— begin Collected material —

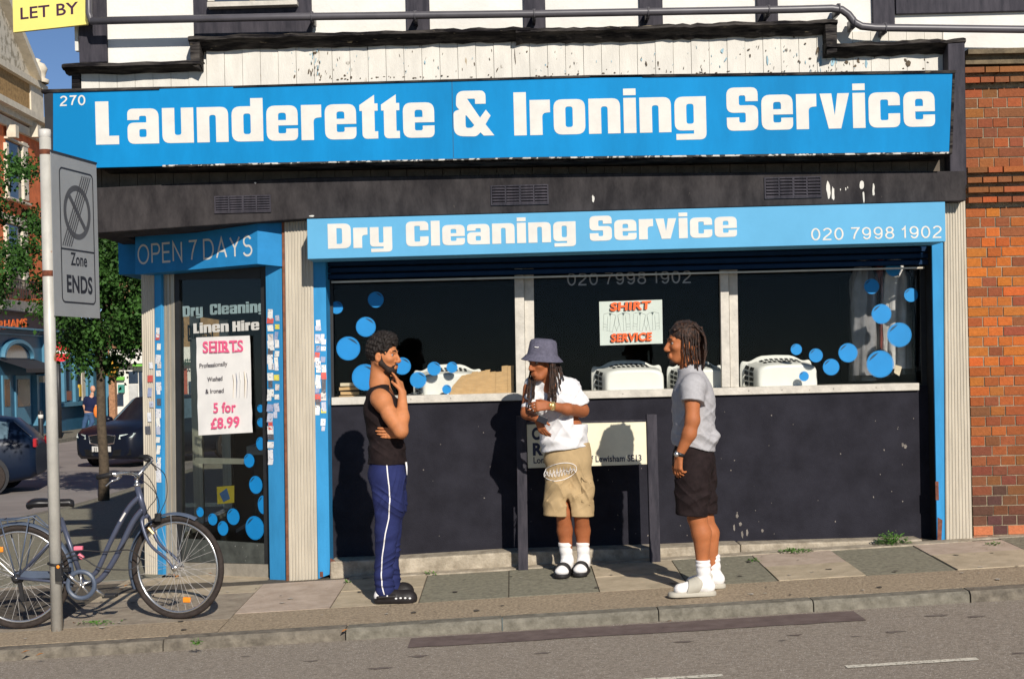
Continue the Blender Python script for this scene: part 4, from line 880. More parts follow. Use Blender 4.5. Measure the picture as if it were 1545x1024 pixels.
for dy, hx, tx in ((-.095,573,622), (.13,588,617)):
    X0, X1 = j(hx, 900, dy)[0], j(tx, 900, dy)[0]; y = Y1 + dy; g = G(X0, y); s = Vol([X0-.09, y-.09, g-.02], [X1+.09, y+.09, g+.17], .004)
    s.cap((X0,y,g+.03), (X1-.02,y-.005,g+.03), .04, .05, .03, y=1.0); s.ell((X1-.045,y-.004,g+.04), (.07,.052,.05), .03); s.ell((X0+.085,y,g+.045), (.07,.047,.05), .03)
    s.cap((X0-.01,y-.045,g+.05), (X0+.10,y-.05,g+.055), .010, k=.01); s.cap((X0-.01,y+.045,g+.05), (X0+.10,y+.05,g+.055), .010, k=.01)
    s.cut((0,0,g+.002), (0,0,-1)); s.ell((X0+.005,y,g+.10), (.075,.036,.065), .008, 's'); sh = s.mesh('clog', M['clog'], p1)
    mb = MB()
    for q in range(4): 
        x = X1 - .105 + q*.031; z = g + .046 - abs(q-1.5)*.003; yy = s.yfront(x, z)
        if yy: mb.ball((x, yy, z), (.009,.003,.006), 10, 6)
    yy = s.yfront(X0 + .055, g + .06)
    if yy: mb.ball((X0+.055, yy, g+.06), (.006,.003,.006), 10, 6)
    mb.build('vent_stud', M['wsock'], sh, smooth=True)
    k = Vol([X0-.08, y-.07, g], [X0+.16, y+.07, g+.2], .004); k.cap((X0+.002,y,g+.055), (X0+.03,y,g+.16), .037, .042, .02); k.cap((X0,y,g+.05), (X0+.10,y,g+.045), .036, .03, .02); k.mesh('sock', M['wsock'], p1)
# ---------------------------------------------------------------- man in the bucket hat
Y2 = -.50; j = J(Y2); g2 = G(.39, Y2)
p2 = thing('person', 'man in grey bucket hat, white T-shirt and khaki shorts leaning on the street nameplate', 'person', (.39, Y2, g2), 'three men talking outside the shop')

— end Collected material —

What you should do: Without the pictures, transcribe the listing above exactly.

Task solution:
Continue the Blender Python script for this scene: part 4, from line 880. More parts follow. Use Blender 4.5. Measure the picture as if it were 1545x1024 pixels.
for dy, hx, tx in ((-.095,573,622), (.13,588,617)):
    X0, X1 = j(hx, 900, dy)[0], j(tx, 900, dy)[0]; y = Y1 + dy; g = G(X0, y); s = Vol([X0-.09, y-.09, g-.02], [X1+.09, y+.09, g+.17], .004)
    s.cap((X0,y,g+.03), (X1-.02,y-.005,g+.03), .04, .05, .03, y=1.0); s.ell((X1-.045,y-.004,g+.04), (.07,.052,.05), .03); s.ell((X0+.085,y,g+.045), (.07,.047,.05), .03)
    s.cap((X0-.01,y-.045,g+.05), (X0+.10,y-.05,g+.055), .010, k=.01); s.cap((X0-.01,y+.045,g+.05), (X0+.10,y+.05,g+.055), .010, k=.01)
    s.cut((0,0,g+.002), (0,0,-1)); s.ell((X0+.005,y,g+.10), (.075,.036,.065), .008, 's'); sh = s.mesh('clog', M['clog'], p1)
    mb = MB()
    for q in range(4): 
        x = X1 - .105 + q*.031; z = g + .046 - abs(q-1.5)*.003; yy = s.yfront(x, z)
        if yy: mb.ball((x, yy, z), (.009,.003,.006), 10, 6)
    yy = s.yfront(X0 + .055, g + .06)
    if yy: mb.ball((X0+.055, yy, g+.06), (.006,.003,.006), 10, 6)
    mb.build('vent_stud', M['wsock'], sh, smooth=True)
    k = Vol([X0-.08, y-.07, g], [X0+.16, y+.07, g+.2], .004); k.cap((X0+.002,y,g+.055), (X0+.03,y,g+.16), .037, .042, .02); k.cap((X0,y,g+.05), (X0+.10,y,g+.045), .036, .03, .02); k.mesh('sock', M['wsock'], p1)
# ---------------------------------------------------------------- man in the bucket hat
Y2 = -.50; j = J(Y2); g2 = G(.39, Y2)
p2 = thing('person', 'man in grey bucket hat, white T-shirt and khaki shorts leaning on the street nameplate', 'person', (.39, Y2, g2), 'three men talking outside the shop')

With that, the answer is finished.